- WHAT THE EXERCISE ASKS:
Scan the data below and pick out the lines containing the word "this".

- AVAILABLE DATA:
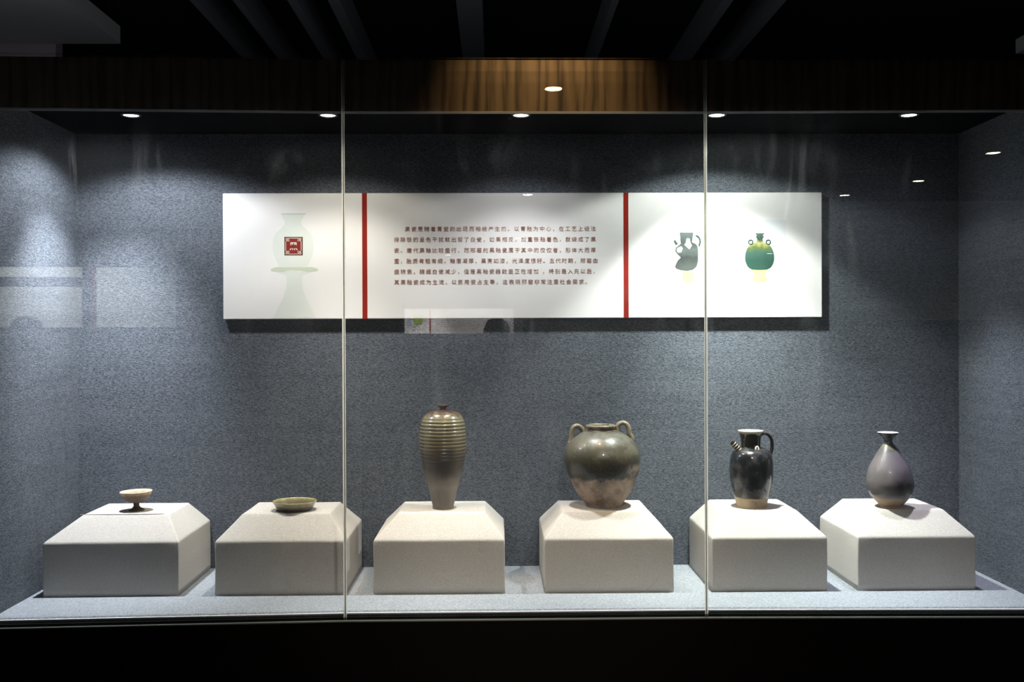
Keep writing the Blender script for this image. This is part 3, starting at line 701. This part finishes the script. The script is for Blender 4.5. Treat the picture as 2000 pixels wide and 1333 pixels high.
link('post', bx(.437, .458, 0, .04, 0, .50), M['red'], lb_)
rb_ = tag(empty('hall_wall_panel', (2.9, -2.63, 1.6)), 'dim grey hall wall panel reflected at the right of the glass', 'wall panel')
link('panel', bx(-.60, 1.4, 0, .03, .065, 1.0), M['board'], rb_)

# ---------------------------------------------------------------- visitors behind the camera, reflected as dark heads
def visitor(x, y, h, rz, label, top, hair_c, long_hair, pelvis_w=.10):
    root = tag(empty('person', (x, y, 0), rz), label, 'person', None)
    f = h / 1.70
    J = {'pelvis': (0, 0, .92, .125), 'waist': (0, 0, 1.06, .115), 'chest': (0, -.01, 1.26, .14), 'neckb': (0, 0, 1.41, .065),
         'neck': (0, .005, 1.48, .052), 'head': (0, .012, 1.56, .082), 'crown': (0, .005, 1.635, .072)}
    E_ = [('pelvis', 'waist'), ('waist', 'chest'), ('chest', 'neckb'), ('neckb', 'neck'), ('neck', 'head'), ('head', 'crown')]
    for sd, n in ((-1, 'l'), (1, 'r')):
        J.update({n + 'sh': (sd * .165, 0, 1.37, .058), n + 'el': (sd * .215, -.01, 1.10, .043), n + 'wr': (sd * .225, .05, .865, .028),
                  n + 'pa': (sd * .225, .065, .79, .030), n + 'hip': (sd * .085, 0, .86, .095), n + 'kn': (sd * .095, .01, .49, .060),
                  n + 'an': (sd * .10, -.015, .09, .042), n + 'he': (sd * .10, 0, .045, .042), n + 'to': (sd * .115, .16, .035, .034)})
        E_ += [('chest', n + 'sh'), (n + 'sh', n + 'el'), (n + 'el', n + 'wr'), (n + 'wr', n + 'pa'), ('pelvis', n + 'hip'), (n + 'hip', n + 'kn'), (n + 'kn', n + 'an'), (n + 'an', n + 'he'), (n + 'he', n + 'to')]
        for q, (dy, ln) in enumerate(((-.022, .062), (-.008, .072), (.007, .068), (.020, .055))):
            a, b = n + 'f%d' % q, n + 'g%d' % q
            J[a] = (sd * .224, .068 + dy, .755, .0085); J[b] = (sd * .215, .072 + dy, .757 - ln, .007)
            E_ += [(n + 'pa', a), (a, b)]
        J[n + 't0'] = (sd * .205, .105, .785, .010); J[n + 't1'] = (sd * .195, .118, .75, .008)
        E_ += [(n + 'pa', n + 't0'), (n + 't0', n + 't1')]
    ks = list(J); bm = bmesh.new(); vv = {q: bm.verts.new([c * f for c in J[q][:3]]) for q in ks}
    for a, b in E_: bm.edges.new((vv[a], vv[b]))
    me = bpy.data.meshes.new('body'); bm.to_mesh(me); bm.free()
    o = bpy.data.objects.new('body', me); COL.objects.link(o); o.parent = root
    sk_ = o.modifiers.new('skin', 'SKIN'); sk_.use_smooth_shade = True; o.modifiers.new('sub', 'SUBSURF').levels = 1
    lay = me.skin_vertices[0].data
    for i_, q in enumerate(ks): lay[i_].radius = (J[q][3] * f, J[q][3] * f * (.8 if q in ('chest', 'waist', 'pelvis') else 1))
    lay[0].use_root = True
    s = NT('visitor_clothes'); p_ = s.sep(s.coord())
    skin = s.math('MAXIMUM', s.math('GREATER_THAN', p_[2], 1.46 * f), s.math('MULTIPLY', s.math('LESS_THAN', p_[2], .86 * f), s.math('GREATER_THAN', s.math('ABSOLUTE', p_[0]), .175 * f)))
    c = s.mix(s.math('GREATER_THAN', p_[2], .95 * f), (.02, .022, .03), top)
    s.bsdf(s.mix(skin, c, (.45, .28, .21)), .8, None, .2); me.materials.append(s.m)
    hm = plain('visitor_hair', hair_c, .6, .3)
    L = .30 if long_hair else .02
    pts = [(0, .118), (.050, .108), (.082, .075), (.096, .020), (.098, -.06)] + ([(.100, -.12), (.112, -.22), (.108, -.27)] if long_hair else [(.085, -.09)])
    hb = lathe([(a * f, b * f) for a, b in catmull(pts, 4)], None, 32)
    for v in list(hb.verts):                       # open at the face
        if v.co.y > .048 * f and v.co.z < .055 * f: hb.verts.remove(v)
    ho = link('hair', hb, hm, root, True); ho.location = (0, -.004, 1.60 * f)
    hf = bmesh.new(); box(hf, -.011 * f, .011 * f, .085 * f, .108 * f, 1.545 * f, 1.582 * f)
    bmesh.ops.bevel(hf, geom=hf.edges, offset=.006, segments=2, affect='EDGES'); link('nose', hf, plain('visitor_skin', (.45, .28, .21), .6), root, True)
    for sd in (-1, 1):
        e_ = lathe([(0, -.007 * f)] + [(.007 * f * math.sin(a), -.007 * f * math.cos(a)) for a in (.6, 1.2, 1.8, 2.4)] + [(0, .007 * f)], None, 12)
        link('eye', e_, M['ring'], root, True).location = (sd * .030 * f, .088 * f, 1.590 * f)
    mo = bmesh.new(); box(mo, -.020 * f, .020 * f, .082 * f, .092 * f, 1.518 * f, 1.526 * f); link('mouth', mo, M['red'], root, True)
    return root
visitor(.04, -1.7, 1.66, R(180), 'visitor with long dark reddish hair reflected under the text panel, seen from behind', (.03, .012, .012), (.02, .006, .006), True)
visitor(-2.36, -.6, 1.66, R(170), 'short-haired visitor reflected as a dark head at the far left of the glass', (.03, .03, .035), (.012, .011, .011), False)
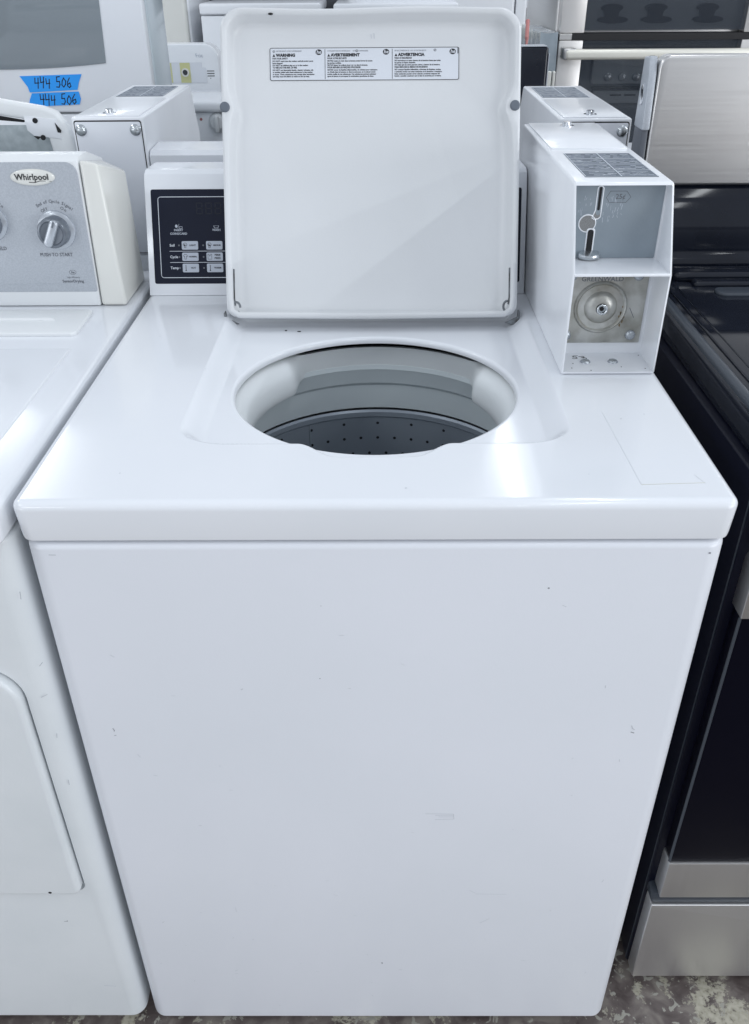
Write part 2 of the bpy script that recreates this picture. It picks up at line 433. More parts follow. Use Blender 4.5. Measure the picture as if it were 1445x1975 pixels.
for k in range(46):
    x = random.uniform(-.31, .31); z = random.uniform(0.02, .80); a = random.uniform(0, PI); l = random.uniform(.0008, .005)
    scuff(c, x, z, [(0, 0), (l * math.cos(a), l * math.sin(a))], random.uniform(.0003, .0007), 2)
obj('cabinet', c, ['panel', 'scuff', 'scuff_soft'], washer)
for x in (-0.30, 0.30):
    for y in (0.05, 0.66):
        ft = new(); lathe(ft, [(0, FZ), (0.016, FZ), (0.018, FZ + 0.006), (0.008, FZ + 0.009), (0.008, -0.010), (0, -0.010)], Matrix.Translation((x, y, 0)), 14); obj('levelling_foot', ft, 'rubber', washer)

# tub opening: plastic ring, tub wall and perforated basket
CY = 0.285
TC = Matrix.Translation((0, CY, 0))
def ring_mesh():
    bm = new(); seg = 160; rings = []
    prof = [(0.200, 0.884), (0.186, 0.886), (0.176, 0.884), (0.167, 0.879), (0.1595, 0.872), (0.1555, 0.863), (0.1540, 0.851), (0.1540, 0.842), (0.156, 0.838), (0.163, 0.838)]
    for r, z in prof:
        ring = []
        for k in range(seg):
            a = 2 * PI * k / seg
            off = abs((math.degrees(a) - 90 + 180) % 360 - 180) if True else 0
            sgn_ = (math.degrees(a) - 90 + 180) % 360 - 180
            cut = (1 - sstep(30, 47, off)) if sgn_ > 0 else (1 - sstep(42, 58, off))            # the lip is cut away at the rear
            rr_ = r + (0.1905 - r) * cut if r < 0.1905 else r
            zz = z + (max(z, 0.853) - z) * cut - 0.011 * cut
            ring.append(bm.verts.new((rr_ * math.cos(a), CY + rr_ * math.sin(a), zz)))
        rings.append(ring)
    for A, B in zip(rings, rings[1:]):
        for k in range(seg): bm.faces.new((A[k], A[(k + 1) % seg], B[(k + 1) % seg], B[k]))
    bmesh.ops.recalc_face_normals(bm, faces=bm.faces)
    return bm
obj('tub_ring', ring_mesh(), 'lip', washer, smooth=50)
w = new()
lathe(w, [(0.216, 0.850), (0.197, 0.850), (0.1945, 0.849), (0.1935, 0.848), (0.1895, 0.848), (0.1880, 0.842), (0.1900, 0.838), (0.1950, 0.818), (0.1985, 0.815), (0.2010, 0.812), (0.2030, 0.7745), (0.2150, 0.7735), (0.225, 0.780), (0.225, 0.860)], TC, 128)
lathe(w, [(0.232, 0.78), (0.232, 0.895), (0.20, 0.8965)], TC, 96, 1)  # black sleeve stands in for the shade in the gap under the deck
obj('outer_tub', w, ['tubwall', 'black'], washer, smooth=25)
b = new()  # solid parts behind the lower glass imitate its reflection of knobs
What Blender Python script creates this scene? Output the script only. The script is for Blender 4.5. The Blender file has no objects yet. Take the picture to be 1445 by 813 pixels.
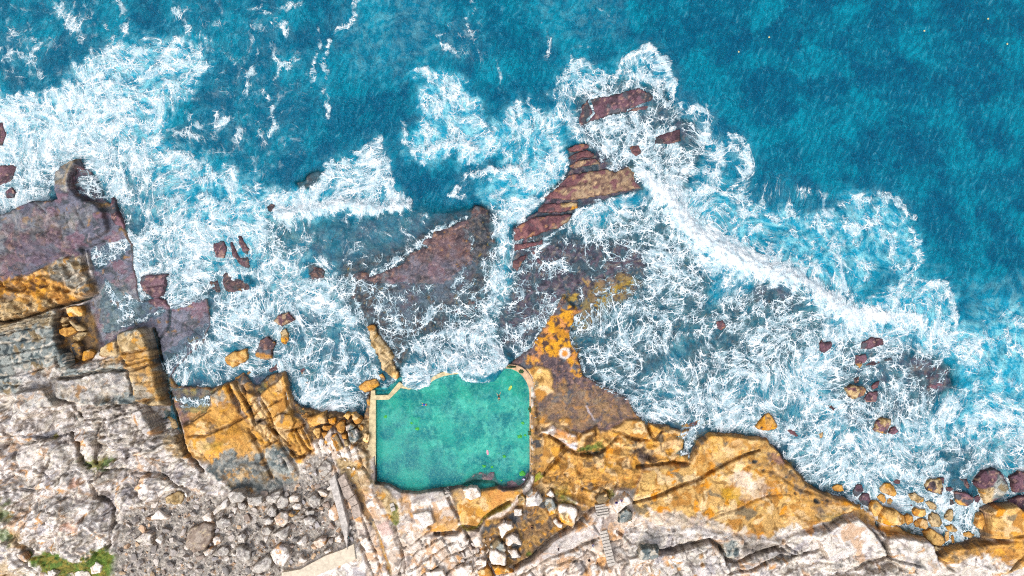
EXPO = 0.46
import bpy, bmesh, math, random
import numpy as np
from mathutils import Vector

# ------------------------------------------------------------------ scale
S = 0.15            # metres per photo pixel on the sea surface
H = 150.0           # drone height above the sea
CX, CY = 722.5, 406.5
random.seed(7)
C = bpy.context.scene.collection
f32 = np.float32

def hexlin(h):
    h = h.lstrip('#'); v = np.array([int(h[i:i+2], 16)/255 for i in (0, 2, 4)])
    return np.where(v <= .04045, v/12.92, ((v+.055)/1.055)**2.4).astype(f32)

# ------------------------------------------------------------------ noise
def _h(ix, iy, s):
    h = (ix.astype(np.uint32)*np.uint32(374761393) + iy.astype(np.uint32)*np.uint32(668265263) + np.uint32((s*2246822519) & 0xffffffff))
    h = (h ^ (h >> np.uint32(13)))*np.uint32(1274126177)
    h = (h ^ (h >> np.uint32(16)))*np.uint32(2246822519)
    return h ^ (h >> np.uint32(15))
def _hf(ix, iy, s): return (_h(ix, iy, s) & np.uint32(0xffffff)).astype(f32)/f32(16777216.)
def perlin(x, y, seed=0):
    x = np.asarray(x, f32); y = np.asarray(y, f32)
    fx = np.floor(x); fy = np.floor(y); ix = fx.astype(np.int32); iy = fy.astype(np.int32)
    x = x-fx; y = y-fy
    u = x*x*x*(x*(x*6-15)+10); v = y*y*y*(y*(y*6-15)+10)
    def g(dx, dy):
        a = _hf(ix+dx, iy+dy, seed)*f32(6.2831853)
        return np.cos(a)*(x-dx)+np.sin(a)*(y-dy)
    a = g(0, 0); a += u*(g(1, 0)-a); b = g(0, 1); b += u*(g(1, 1)-b)
    return (a+v*(b-a))*f32(1.5)
def fbm(x, y, o=4, seed=0, gain=.5):
    t = 0; a = 1.; n = 0
    for i in range(o):
        t = t+a*perlin(x*2**i+i*17.3, y*2**i-i*9.1, seed+i); n += a; a *= gain
    return t/n*1.3
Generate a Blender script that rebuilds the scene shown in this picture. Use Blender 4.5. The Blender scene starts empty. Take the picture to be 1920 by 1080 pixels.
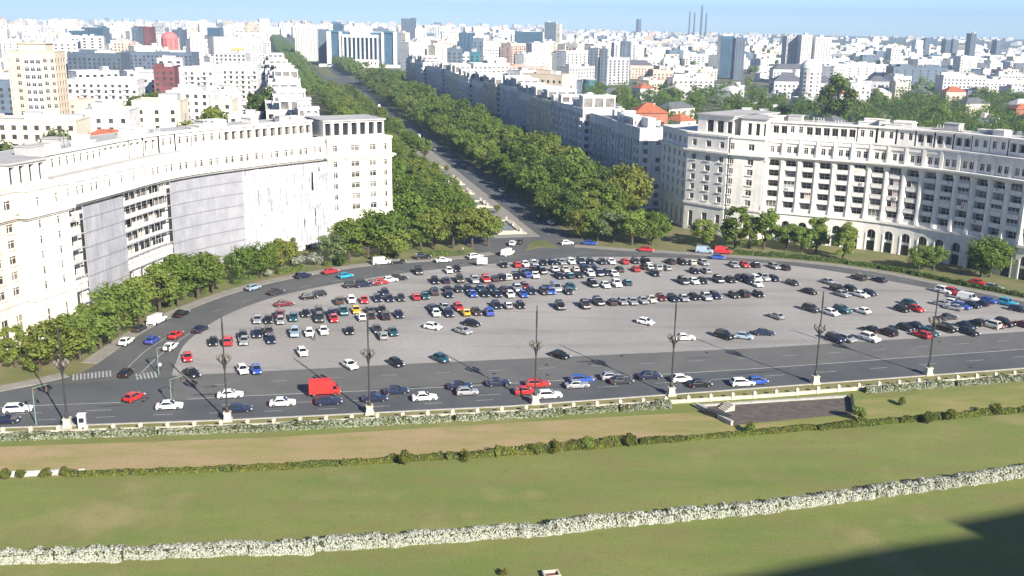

- PROBLEM SOLUTION:
Keep writing the Blender script for this image. This is part 3, starting at line 701. This part finishes the script. The script is for Blender 4.5. Treat the picture as 2000 pixels wide and 1333 pixels high.
Write part 2 of the bpy script that recreates this picture. It picks up at line 433. More parts follow. Use Blender 4.5. Measure the picture as if it were 1445x1975 pixels.
What Blender Python script creates this scene? Output the script only. The script is for Blender 4.5. The Blender file has no objects yet. Take the picture to be 1445 by 813 pixels.
Generate a Blender script that rebuilds the scene shown in this picture. Use Blender 4.5. The Blender scene starts empty. Take the picture to be 1920 by 1080 pixels.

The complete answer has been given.